1
votes

I'm new to neural networks/PyTorch. I'm trying to make a net that takes in a vector x, first layer is h_j = w_j^T * x + b_j, output is max_j{h_j}. The only thing is that I want the w_j to be restricted between 0 and 1, by having w_j = S(k*a_j), where S is the sigmoid function, k is some constant, and a_j are the actual weight variables (w_j is just a function of a_j). How do I do this in PyTorch? I can't just use a torch.nn.Linear layer, there has to be something else/additional to add in the sigmoid function on the weights?

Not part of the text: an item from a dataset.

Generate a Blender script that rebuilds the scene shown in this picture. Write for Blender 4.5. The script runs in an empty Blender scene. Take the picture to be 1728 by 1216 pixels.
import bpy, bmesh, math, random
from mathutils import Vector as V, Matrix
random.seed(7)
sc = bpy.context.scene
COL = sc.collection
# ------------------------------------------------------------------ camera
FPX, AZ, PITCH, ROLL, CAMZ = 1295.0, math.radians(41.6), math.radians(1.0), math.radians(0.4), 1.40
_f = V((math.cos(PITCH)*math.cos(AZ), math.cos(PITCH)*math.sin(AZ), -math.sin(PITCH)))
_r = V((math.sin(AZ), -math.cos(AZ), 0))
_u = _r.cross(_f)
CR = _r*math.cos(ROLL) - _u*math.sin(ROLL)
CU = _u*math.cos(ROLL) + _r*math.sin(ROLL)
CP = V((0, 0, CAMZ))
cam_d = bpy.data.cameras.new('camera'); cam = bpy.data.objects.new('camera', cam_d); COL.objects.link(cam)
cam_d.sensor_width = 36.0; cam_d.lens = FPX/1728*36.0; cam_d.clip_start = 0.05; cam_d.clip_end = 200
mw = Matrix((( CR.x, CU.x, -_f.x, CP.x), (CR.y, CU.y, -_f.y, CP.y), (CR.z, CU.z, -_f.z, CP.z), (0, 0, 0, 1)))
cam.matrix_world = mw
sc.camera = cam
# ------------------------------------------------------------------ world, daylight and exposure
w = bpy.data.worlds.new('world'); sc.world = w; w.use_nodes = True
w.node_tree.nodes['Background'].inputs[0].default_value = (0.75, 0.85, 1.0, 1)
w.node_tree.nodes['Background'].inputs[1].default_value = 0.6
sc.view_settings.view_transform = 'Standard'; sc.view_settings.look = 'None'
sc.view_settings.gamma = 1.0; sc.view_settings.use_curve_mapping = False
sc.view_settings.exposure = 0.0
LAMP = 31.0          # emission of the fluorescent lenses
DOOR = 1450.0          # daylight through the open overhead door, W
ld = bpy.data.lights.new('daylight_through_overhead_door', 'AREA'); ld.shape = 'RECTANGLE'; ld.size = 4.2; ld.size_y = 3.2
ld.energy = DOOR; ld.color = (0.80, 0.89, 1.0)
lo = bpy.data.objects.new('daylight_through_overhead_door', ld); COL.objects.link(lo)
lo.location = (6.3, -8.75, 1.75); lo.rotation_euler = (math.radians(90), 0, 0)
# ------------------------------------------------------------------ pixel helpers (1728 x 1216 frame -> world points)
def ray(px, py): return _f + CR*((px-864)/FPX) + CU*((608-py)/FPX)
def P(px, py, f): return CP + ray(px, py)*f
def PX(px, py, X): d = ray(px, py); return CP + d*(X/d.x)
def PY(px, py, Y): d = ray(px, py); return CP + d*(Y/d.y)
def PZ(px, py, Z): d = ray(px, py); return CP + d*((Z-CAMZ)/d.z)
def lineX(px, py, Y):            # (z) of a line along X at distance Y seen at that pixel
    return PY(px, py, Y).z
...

Side question, for that last output layer, can I just use torch.max to get the max of the previous layer's outputs? Does that behave nicely, or is there some torch.nn.Max or some pooling stuff that I don't understand that needs to happen?

Thanks!

1
I am pretty confused - the layers output can be put through a sigmoid or any monotonic function that varies between 0 and 1. This is called an activation function, and there are a various set of functions that you can call (though I am not familiar with pytorch but I am almost positive that this will be built in - see here) - the last layer output can be put through a softmax function which is essentially a weighted exponential with the sum. - Chinny84
Softmax is what I was looking for (for the side question)! For the first part, the thing is that I don't want to put the layers output through the sigmoid, only the weight variables, which will then be used in the linear layer. - AWhite
Why would you want the weights between 0 and 1? Thats usually not how it works as far as I know - David Montgomery
@DavidMontgomery I was just about to comment something similar. Unless we are looking at some sort of regularisation process as per reg regression etc. - Chinny84
@Chinny84 It would also alter backpropagation so you'd have to think about that too - David Montgomery

1 Answers

1
votes

I am really not sure why would you do that but you can declare a custom layer as below to apply sigmoid to weights.

class NewLayer(nn.Module): 
    def __init__ (self, input_size, output_size): 
        super().__init__() 
        self.W = nn.Parameter(torch.zeros(input_size, output_size)) 
        # kaiming initialization (use any other if you like)
        self.W = nn.init.kaiming_normal_(self.W) 
        self.b = nn.Parameter(torch.ones(output_size)) 
    def forward(self, x): 
        # applying sigmoid to weights and getting results 
        ret = torch.addmm(self.b, x, torch.sigmoid(self.W)) 
        return ret 

Once you do this, you can use this as you would use linear layer in your code.